#### Information shown ####

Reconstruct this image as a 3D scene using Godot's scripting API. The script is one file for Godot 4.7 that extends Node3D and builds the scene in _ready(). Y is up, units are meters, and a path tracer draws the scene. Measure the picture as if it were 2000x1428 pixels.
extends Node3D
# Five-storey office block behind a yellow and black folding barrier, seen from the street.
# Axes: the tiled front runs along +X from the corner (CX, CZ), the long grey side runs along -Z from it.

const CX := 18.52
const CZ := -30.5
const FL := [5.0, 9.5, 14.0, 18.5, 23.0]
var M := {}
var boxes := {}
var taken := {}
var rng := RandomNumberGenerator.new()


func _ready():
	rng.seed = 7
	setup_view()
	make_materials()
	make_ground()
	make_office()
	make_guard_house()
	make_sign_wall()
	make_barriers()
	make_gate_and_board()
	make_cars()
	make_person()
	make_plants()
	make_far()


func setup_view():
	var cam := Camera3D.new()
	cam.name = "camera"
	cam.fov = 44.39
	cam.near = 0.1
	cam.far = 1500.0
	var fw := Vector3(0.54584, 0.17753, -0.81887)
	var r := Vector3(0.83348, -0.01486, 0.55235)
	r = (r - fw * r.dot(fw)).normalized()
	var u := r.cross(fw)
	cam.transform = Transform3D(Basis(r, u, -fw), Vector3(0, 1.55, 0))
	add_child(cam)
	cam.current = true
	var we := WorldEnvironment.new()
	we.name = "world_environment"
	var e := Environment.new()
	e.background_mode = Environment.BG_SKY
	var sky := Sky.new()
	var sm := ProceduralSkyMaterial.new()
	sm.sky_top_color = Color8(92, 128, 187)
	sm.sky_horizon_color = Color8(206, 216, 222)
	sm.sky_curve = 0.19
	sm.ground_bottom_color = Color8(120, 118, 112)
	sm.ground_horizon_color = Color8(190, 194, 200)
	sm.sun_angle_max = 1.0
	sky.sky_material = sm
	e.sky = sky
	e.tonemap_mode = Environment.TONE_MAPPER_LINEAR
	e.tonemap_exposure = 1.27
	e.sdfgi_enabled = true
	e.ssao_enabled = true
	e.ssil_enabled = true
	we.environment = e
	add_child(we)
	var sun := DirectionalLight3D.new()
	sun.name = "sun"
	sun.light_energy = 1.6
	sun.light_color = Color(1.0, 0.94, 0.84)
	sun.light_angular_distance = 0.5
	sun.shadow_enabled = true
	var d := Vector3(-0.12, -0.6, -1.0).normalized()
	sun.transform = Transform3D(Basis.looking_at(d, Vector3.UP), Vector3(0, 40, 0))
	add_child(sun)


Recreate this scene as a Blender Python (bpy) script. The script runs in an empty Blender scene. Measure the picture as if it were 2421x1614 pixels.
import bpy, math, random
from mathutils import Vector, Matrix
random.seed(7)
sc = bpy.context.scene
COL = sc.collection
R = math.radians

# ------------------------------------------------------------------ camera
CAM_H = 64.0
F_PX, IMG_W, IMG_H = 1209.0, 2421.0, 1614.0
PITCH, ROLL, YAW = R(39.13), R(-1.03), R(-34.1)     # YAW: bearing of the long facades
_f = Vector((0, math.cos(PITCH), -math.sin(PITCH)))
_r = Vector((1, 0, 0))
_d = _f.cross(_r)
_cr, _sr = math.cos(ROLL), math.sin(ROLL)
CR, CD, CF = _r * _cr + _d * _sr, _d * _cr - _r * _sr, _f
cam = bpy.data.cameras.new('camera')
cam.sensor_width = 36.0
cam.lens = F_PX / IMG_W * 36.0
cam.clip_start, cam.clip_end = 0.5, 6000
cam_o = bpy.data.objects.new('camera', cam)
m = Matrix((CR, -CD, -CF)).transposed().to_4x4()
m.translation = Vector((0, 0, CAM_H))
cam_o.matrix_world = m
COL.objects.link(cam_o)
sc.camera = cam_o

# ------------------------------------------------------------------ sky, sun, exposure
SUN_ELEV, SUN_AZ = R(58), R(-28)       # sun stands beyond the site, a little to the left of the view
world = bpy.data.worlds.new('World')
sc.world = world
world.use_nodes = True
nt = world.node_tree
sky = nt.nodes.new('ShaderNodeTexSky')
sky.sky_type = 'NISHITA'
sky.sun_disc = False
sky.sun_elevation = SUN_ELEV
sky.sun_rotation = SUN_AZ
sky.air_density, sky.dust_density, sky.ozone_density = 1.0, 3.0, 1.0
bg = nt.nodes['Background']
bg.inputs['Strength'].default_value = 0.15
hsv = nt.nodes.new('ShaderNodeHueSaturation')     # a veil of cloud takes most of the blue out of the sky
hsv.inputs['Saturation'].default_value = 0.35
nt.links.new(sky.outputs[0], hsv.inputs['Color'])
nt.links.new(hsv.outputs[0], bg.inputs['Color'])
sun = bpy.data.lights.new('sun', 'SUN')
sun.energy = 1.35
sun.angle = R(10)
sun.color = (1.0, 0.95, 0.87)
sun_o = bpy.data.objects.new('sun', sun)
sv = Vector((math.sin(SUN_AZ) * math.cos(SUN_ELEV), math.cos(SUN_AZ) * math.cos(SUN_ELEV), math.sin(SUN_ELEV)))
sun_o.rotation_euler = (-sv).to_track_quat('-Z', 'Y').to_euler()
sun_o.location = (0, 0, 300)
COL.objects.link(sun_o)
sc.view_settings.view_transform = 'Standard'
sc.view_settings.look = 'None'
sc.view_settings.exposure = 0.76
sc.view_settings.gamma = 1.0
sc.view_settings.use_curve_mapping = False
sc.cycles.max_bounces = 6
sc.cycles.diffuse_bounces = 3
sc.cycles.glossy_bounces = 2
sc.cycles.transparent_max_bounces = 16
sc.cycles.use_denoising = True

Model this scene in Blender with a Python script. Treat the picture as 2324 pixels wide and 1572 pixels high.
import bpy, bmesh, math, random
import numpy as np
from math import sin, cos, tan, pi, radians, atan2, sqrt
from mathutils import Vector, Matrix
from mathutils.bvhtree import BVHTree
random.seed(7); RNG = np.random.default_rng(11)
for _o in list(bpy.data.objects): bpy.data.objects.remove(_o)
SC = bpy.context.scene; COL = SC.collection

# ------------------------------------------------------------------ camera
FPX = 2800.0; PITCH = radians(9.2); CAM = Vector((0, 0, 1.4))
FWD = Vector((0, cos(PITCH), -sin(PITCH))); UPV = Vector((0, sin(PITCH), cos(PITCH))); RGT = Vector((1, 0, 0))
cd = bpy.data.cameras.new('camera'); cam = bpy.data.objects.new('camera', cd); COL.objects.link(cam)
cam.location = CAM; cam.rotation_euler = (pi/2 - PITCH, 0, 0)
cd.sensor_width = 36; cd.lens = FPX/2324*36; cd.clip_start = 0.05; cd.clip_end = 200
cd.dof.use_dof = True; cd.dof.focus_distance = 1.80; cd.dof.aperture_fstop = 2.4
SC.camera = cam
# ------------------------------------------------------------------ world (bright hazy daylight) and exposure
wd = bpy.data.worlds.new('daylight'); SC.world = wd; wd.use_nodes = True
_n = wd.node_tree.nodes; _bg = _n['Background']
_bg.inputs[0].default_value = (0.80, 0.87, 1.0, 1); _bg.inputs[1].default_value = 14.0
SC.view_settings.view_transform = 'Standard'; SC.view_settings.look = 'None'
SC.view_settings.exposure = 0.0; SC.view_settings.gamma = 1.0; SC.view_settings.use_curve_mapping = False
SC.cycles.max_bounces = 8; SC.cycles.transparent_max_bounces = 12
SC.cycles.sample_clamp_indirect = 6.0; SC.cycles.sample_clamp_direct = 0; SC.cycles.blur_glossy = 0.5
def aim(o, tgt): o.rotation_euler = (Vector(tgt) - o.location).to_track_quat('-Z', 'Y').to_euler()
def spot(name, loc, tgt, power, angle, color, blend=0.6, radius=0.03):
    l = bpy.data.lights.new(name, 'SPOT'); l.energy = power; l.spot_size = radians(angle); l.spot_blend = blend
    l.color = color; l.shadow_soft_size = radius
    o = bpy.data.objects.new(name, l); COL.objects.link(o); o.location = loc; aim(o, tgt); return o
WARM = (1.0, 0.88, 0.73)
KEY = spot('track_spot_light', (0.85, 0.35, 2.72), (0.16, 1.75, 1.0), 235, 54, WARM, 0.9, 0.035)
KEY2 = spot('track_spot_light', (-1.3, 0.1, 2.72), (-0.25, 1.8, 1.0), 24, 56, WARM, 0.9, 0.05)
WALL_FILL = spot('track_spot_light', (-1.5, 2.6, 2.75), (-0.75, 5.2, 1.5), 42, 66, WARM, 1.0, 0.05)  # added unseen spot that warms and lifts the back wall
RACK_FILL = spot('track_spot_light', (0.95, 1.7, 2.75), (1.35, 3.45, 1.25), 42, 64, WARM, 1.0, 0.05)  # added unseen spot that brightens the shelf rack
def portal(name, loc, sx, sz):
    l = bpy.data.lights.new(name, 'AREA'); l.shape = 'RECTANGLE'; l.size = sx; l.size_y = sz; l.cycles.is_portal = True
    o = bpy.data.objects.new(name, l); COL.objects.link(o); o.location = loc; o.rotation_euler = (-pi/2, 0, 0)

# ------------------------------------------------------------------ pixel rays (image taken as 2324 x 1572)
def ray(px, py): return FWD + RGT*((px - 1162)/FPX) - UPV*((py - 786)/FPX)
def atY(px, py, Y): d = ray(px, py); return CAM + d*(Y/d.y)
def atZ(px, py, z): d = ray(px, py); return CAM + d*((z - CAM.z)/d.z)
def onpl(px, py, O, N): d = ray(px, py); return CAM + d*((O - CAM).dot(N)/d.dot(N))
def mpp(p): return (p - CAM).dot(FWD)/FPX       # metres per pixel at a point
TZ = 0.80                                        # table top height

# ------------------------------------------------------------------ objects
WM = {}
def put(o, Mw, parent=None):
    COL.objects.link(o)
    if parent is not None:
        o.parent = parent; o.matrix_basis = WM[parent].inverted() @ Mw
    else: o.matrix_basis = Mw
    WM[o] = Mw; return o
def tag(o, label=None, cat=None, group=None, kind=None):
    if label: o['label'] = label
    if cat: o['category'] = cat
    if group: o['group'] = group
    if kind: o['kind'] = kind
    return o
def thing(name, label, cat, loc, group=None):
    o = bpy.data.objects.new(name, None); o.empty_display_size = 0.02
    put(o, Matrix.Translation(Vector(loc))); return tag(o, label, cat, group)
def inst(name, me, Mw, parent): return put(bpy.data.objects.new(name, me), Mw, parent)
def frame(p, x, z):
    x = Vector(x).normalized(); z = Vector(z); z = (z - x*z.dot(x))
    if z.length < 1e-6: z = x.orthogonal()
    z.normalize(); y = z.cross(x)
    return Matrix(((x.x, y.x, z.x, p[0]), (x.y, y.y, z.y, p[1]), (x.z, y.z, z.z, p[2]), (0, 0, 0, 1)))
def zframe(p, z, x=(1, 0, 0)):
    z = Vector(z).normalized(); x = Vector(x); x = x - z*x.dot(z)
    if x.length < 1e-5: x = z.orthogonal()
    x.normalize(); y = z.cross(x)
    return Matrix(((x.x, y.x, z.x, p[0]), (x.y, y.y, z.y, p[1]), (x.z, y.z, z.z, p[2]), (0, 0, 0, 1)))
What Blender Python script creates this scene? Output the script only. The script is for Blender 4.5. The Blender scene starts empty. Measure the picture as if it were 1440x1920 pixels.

####

Please print the material above exactly as it appears, from its first line through the line containing "var rng := RandomNumberGenerator.new()", inclusive, and stop there.

Result »
Reconstruct this image as a 3D scene using Godot's scripting API. The script is one file for Godot 4.7 that extends Node3D and builds the scene in _ready(). Y is up, units are meters, and a path tracer draws the scene. Measure the picture as if it were 2000x1428 pixels.
extends Node3D
# Five-storey office block behind a yellow and black folding barrier, seen from the street.
# Axes: the tiled front runs along +X from the corner (CX, CZ), the long grey side runs along -Z from it.

const CX := 18.52
const CZ := -30.5
const FL := [5.0, 9.5, 14.0, 18.5, 23.0]
var M := {}
var boxes := {}
var taken := {}
var rng := RandomNumberGenerator.new()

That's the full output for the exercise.